Bob Koester, Delmark
“Well, the White Stripes won’t have to press that one. We’ve had radio people play a whole album, and we take them off our sample list...that takes away 10 to 20 in sales right there. [Downloading and burning] has cut my [blues and jazz records retail] business in half, and my record company lost $400,000 over the last five years. Collectors come in and yell to each other, ‘No don’t buy that, I’ll burn it for you!’ We have old records and if they don’t sell well, you don’t reissue if you run out of copies—you maybe reissue it later; we’re putting out a 1957 recording with clarinet player Norman Mason. To keep the label active, we’ve been shooting live performances—you can bootleg DVDs, but it’s a little harder to do so.”

Bruce Iglauer, Alligator
“Everyone is struggling for radio play—maybe 999 out of 1,000 records never get on commercial radio. Ideally, Jack White would’ve wanted it played at the official release date the label set, but all airplay is good airplay. I wouldn’t oppose it if you gave me an hour of radio time—we’d kill for five minutes. The only commercial radio station in Chicago we can look to for any regular radio play—like our release of Koko Taylor, a Chicagoan, featuring Chicago-style blues music—is WXRT. WBEZ is cutting back on their music programming, so the Chicago market is severly hurt. In the old days, records used to be broken locally. There’s more music getting released than ever—but there’s less and less music being played…music is getting more homogenous nationwide.”

Nan Warshaw, Bloodshot
“I wish that was my problem. As an indie label, commercial radio play [is] not generally our goal, but we have a few releases a year that, sonically, would fit in, [like] the Detroit Cobras record that came out a couple weeks ago. But a station’s decision to add a record into rotation is not based [solely] on sound or quality of the music. Unless you’re throwing tons of money at a radio promotion campaign, you don’t stand a chance at commercial radio play.  There are great exceptions in Chicago—like the local and new releases [radio] programs; when DJs have a chance to pick music themselves, they do support local acts.
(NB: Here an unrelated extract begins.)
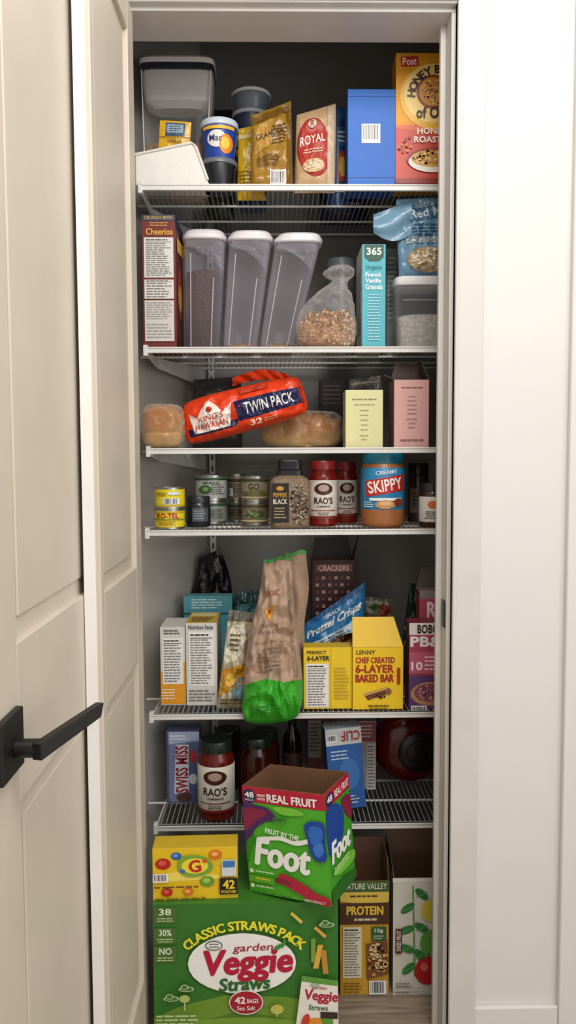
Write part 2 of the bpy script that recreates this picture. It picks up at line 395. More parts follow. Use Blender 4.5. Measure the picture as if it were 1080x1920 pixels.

I think the early air play was a problem for Jack White because it wasn’t part of the promotional plan. Promoters try to get stations to add the record at the same time—that creates chart position. To me, the current demise of the music industry has little to do with a record leaked early to radio. Instead, most of it is caused by major labels and the big-box retail chains that are in cahoots with each other, through exclusive releases and below-market pricing that have forced hundreds of independent stores out of business.”

Rian Murphy, Drag City
“When the Joanna Newsom album got out, we just got on eBay and said, ‘Stop selling this CD, its release is two months away!’ The [publicity from illegal downloading] is not a bad thing—if it happens in a limited way…it probably helped that Joanna didn’t bitch someone out. Once you go through it enough, you mellow out a bit, which is why I’m surprised by Jack White. The problem is when you’re working on shit for the world to hear, you enter into a risky area where they hear it on their own terms…[but] Wilco’s Yankee Hotel Foxtrot was one of their most well-received albums, and [people first heard] shitty MP3s. I got a bootleg once of Prince’s unreleased Black Album, a taped copy of a taped copy…it was super-fast, and we’re like, What is Prince doing, this is crazy! Later, I heard [a more accurate copy], and it didn’t sound as freaky and awesome as those bootlegs.”

James Kenler, Flameshovel
“That seems like something orchestrated by the record company. Jack White calling from Spain? Intense. A local college in Berkeley leaked the Sgt. Pepper album [which created more interest]—it’s something that’s been going on forever. The White Stripes are already touring and playing—are they as worried about bootlegging? If [Q101] had burned 1,000 copies and sold them, or handed them out for free, or posted a link on Q101’s website, they’d be more obviously culpable. It comes down to trying to control the product…we release tracks, recently for Narrator and the Race, to get press… But if you’re trying to micromanage something, making it appear to be developing organically—there’s an inherent problem in that.”